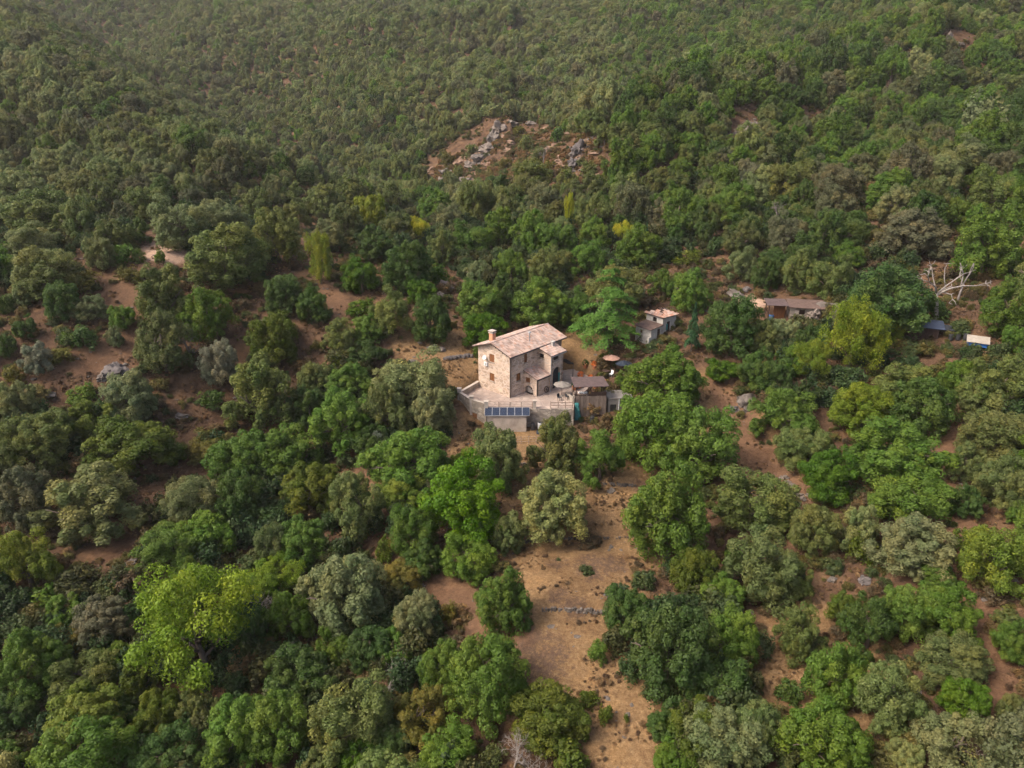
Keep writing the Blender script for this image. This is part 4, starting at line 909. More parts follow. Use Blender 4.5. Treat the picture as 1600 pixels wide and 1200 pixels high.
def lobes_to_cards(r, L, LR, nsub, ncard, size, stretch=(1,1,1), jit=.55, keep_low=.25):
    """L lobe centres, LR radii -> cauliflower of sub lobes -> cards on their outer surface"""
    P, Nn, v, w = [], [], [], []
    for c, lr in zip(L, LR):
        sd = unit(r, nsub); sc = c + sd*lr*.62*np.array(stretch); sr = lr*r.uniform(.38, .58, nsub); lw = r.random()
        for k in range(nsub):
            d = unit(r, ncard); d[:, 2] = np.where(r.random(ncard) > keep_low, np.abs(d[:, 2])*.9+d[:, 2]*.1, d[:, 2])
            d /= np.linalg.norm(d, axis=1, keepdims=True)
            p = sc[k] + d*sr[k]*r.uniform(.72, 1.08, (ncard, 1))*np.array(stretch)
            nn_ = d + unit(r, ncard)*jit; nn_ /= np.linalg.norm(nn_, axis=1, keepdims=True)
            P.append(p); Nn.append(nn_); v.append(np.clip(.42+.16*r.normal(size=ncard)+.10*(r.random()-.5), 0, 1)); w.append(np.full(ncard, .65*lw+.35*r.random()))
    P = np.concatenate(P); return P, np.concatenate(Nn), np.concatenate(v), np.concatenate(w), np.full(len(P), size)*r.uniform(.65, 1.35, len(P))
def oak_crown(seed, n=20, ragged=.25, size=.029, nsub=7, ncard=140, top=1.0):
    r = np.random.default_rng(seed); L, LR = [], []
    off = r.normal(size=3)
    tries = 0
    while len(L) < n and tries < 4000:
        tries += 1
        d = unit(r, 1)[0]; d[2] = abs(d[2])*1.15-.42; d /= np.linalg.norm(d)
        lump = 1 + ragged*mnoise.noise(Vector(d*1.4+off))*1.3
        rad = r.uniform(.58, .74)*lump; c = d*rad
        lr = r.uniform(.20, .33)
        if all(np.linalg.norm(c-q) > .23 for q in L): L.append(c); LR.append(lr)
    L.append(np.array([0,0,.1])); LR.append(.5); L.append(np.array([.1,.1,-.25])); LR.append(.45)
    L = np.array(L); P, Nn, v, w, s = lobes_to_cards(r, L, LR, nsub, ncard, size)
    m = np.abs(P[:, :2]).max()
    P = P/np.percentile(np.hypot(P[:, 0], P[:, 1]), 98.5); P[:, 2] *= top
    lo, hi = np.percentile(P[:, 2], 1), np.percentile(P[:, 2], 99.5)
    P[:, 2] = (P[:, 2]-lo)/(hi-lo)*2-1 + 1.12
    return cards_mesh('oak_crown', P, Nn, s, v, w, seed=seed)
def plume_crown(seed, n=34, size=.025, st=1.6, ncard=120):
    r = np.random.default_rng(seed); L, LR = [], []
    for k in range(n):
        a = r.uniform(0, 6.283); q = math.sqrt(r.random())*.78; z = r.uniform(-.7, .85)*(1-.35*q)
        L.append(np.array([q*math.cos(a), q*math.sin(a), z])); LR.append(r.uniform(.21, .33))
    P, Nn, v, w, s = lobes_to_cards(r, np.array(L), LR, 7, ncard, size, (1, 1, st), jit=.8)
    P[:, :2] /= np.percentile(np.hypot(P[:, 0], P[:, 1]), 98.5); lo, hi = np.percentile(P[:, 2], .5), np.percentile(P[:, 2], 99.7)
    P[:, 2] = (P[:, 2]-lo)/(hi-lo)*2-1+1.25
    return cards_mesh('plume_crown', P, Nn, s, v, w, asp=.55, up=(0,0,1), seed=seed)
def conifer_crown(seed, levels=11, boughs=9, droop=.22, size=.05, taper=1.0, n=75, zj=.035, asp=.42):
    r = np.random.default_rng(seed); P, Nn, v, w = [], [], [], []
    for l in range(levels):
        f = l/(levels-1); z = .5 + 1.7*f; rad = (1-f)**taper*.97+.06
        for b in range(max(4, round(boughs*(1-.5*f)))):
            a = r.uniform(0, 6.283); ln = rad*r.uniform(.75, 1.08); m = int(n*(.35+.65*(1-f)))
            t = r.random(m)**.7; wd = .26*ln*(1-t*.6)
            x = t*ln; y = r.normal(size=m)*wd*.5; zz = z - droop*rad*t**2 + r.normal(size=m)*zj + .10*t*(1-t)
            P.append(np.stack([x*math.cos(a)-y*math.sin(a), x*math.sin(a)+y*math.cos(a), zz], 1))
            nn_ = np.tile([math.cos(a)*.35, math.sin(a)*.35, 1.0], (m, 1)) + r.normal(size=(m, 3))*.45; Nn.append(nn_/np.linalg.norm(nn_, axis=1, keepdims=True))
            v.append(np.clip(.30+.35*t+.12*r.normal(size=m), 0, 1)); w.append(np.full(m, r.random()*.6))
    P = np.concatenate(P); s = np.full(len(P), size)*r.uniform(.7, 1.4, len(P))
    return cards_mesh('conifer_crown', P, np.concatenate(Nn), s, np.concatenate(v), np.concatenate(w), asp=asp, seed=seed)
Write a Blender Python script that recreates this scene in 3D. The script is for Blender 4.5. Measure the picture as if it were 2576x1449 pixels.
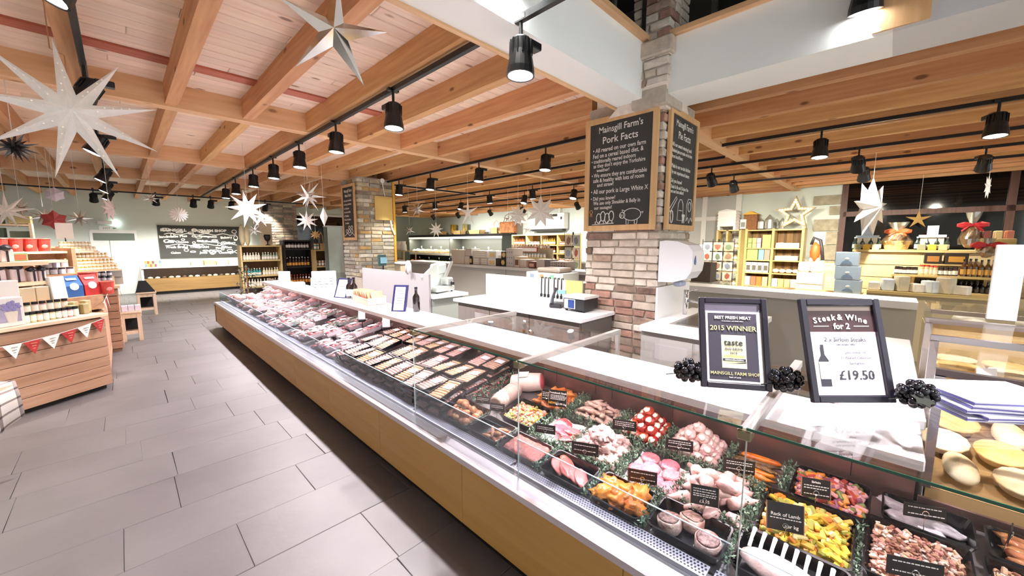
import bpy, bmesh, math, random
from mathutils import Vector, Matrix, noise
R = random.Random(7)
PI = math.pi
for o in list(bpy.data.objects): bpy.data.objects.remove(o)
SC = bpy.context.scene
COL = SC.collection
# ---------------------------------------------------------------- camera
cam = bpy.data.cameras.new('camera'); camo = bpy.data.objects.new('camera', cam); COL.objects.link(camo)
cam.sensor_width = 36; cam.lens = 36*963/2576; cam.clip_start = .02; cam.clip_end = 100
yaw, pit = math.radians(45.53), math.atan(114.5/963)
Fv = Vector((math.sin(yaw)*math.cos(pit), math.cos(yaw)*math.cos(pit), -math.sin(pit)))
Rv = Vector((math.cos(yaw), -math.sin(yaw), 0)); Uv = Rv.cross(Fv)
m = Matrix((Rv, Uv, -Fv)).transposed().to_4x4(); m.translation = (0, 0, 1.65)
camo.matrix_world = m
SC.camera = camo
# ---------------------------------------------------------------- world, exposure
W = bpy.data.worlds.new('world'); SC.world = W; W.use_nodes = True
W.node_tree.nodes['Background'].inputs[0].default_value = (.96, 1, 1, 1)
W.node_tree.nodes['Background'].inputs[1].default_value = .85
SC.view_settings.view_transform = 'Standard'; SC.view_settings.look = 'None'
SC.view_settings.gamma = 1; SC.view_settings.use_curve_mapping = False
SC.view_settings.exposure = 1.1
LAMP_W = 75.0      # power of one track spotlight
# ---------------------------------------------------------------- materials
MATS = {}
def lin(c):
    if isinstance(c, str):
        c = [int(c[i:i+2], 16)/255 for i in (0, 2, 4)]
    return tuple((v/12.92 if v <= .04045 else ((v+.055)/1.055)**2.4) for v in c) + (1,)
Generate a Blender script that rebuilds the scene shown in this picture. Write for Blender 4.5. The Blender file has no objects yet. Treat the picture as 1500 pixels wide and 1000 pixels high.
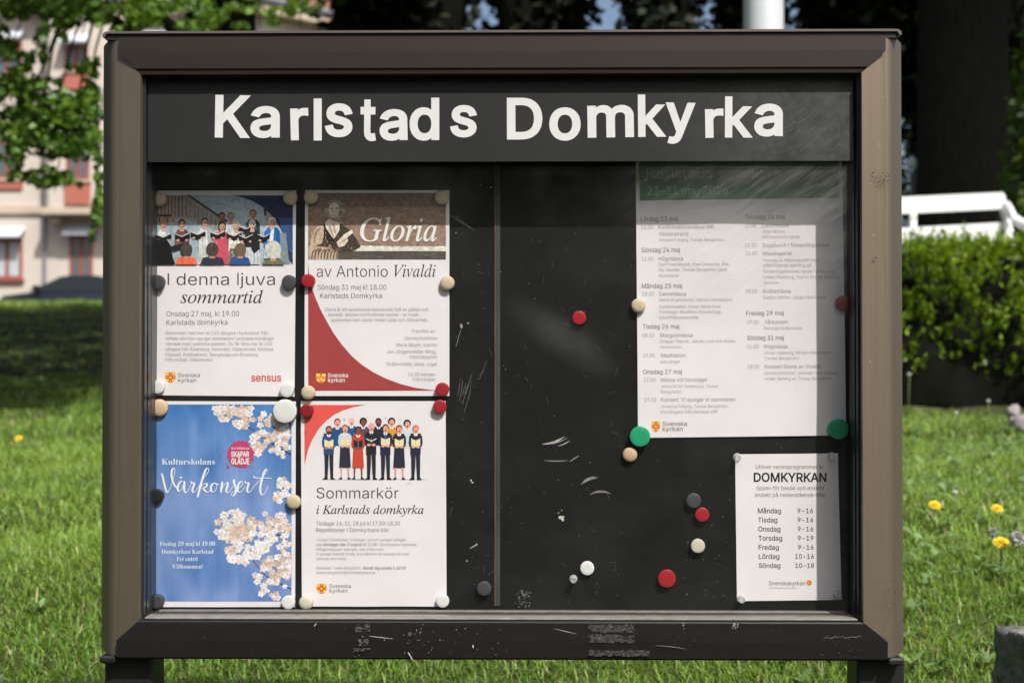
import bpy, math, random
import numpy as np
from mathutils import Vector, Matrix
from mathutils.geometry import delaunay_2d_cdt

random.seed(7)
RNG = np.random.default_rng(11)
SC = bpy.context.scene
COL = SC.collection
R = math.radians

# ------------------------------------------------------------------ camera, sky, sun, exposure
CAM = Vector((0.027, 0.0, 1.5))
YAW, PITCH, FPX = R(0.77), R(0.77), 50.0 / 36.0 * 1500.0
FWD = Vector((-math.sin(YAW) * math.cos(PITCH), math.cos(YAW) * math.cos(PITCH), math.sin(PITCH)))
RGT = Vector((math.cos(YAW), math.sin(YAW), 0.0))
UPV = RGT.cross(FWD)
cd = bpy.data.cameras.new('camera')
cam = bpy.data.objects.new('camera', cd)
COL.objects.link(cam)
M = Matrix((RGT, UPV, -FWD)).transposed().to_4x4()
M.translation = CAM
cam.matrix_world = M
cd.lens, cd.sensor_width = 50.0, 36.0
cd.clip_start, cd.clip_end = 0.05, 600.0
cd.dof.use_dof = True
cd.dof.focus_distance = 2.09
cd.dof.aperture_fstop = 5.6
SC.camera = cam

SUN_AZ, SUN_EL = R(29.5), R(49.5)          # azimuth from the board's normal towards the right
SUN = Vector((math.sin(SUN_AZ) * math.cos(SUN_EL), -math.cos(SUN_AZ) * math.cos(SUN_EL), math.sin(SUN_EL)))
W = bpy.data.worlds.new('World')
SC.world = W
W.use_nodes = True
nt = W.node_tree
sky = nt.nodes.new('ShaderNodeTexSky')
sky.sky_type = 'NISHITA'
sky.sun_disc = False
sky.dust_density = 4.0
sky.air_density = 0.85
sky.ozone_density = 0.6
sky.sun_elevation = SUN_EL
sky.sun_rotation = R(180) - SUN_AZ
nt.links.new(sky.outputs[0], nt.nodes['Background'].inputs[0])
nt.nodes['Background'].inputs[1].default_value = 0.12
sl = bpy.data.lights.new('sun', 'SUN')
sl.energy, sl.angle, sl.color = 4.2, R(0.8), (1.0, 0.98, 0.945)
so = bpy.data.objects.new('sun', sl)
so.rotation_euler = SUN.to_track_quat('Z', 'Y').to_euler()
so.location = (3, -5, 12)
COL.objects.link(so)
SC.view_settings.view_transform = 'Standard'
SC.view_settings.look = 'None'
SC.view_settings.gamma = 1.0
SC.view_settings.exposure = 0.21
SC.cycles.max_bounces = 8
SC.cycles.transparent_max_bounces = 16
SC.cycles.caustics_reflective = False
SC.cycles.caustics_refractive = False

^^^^

Note each line of the entries that has "append" in it, and copy those lines.

SOLUTION TO THE PROBLEM:
            P.append(p); Nn.append(nn_); v.append(np.clip(.42+.16*r.normal(size=ncard)+.10*(r.random()-.5), 0, 1)); w.append(np.full(ncard, .65*lw+.35*r.random()))
        if all(np.linalg.norm(c-q) > .23 for q in L): L.append(c); LR.append(lr)
    L.append(np.array([0,0,.1])); LR.append(.5); L.append(np.array([.1,.1,-.25])); LR.append(.45)
        L.append(np.array([q*math.cos(a), q*math.sin(a), z])); LR.append(r.uniform(.21, .33))
            P.append(np.stack([x*math.cos(a)-y*math.sin(a), x*math.sin(a)+y*math.cos(a), zz], 1))
            nn_ = np.tile([math.cos(a)*.35, math.sin(a)*.35, 1.0], (m, 1)) + r.normal(size=(m, 3))*.45; Nn.append(nn_/np.linalg.norm(nn_, axis=1, keepdims=True))
            v.append(np.clip(.30+.35*t+.12*r.normal(size=m), 0, 1)); w.append(np.full(m, r.random()*.6))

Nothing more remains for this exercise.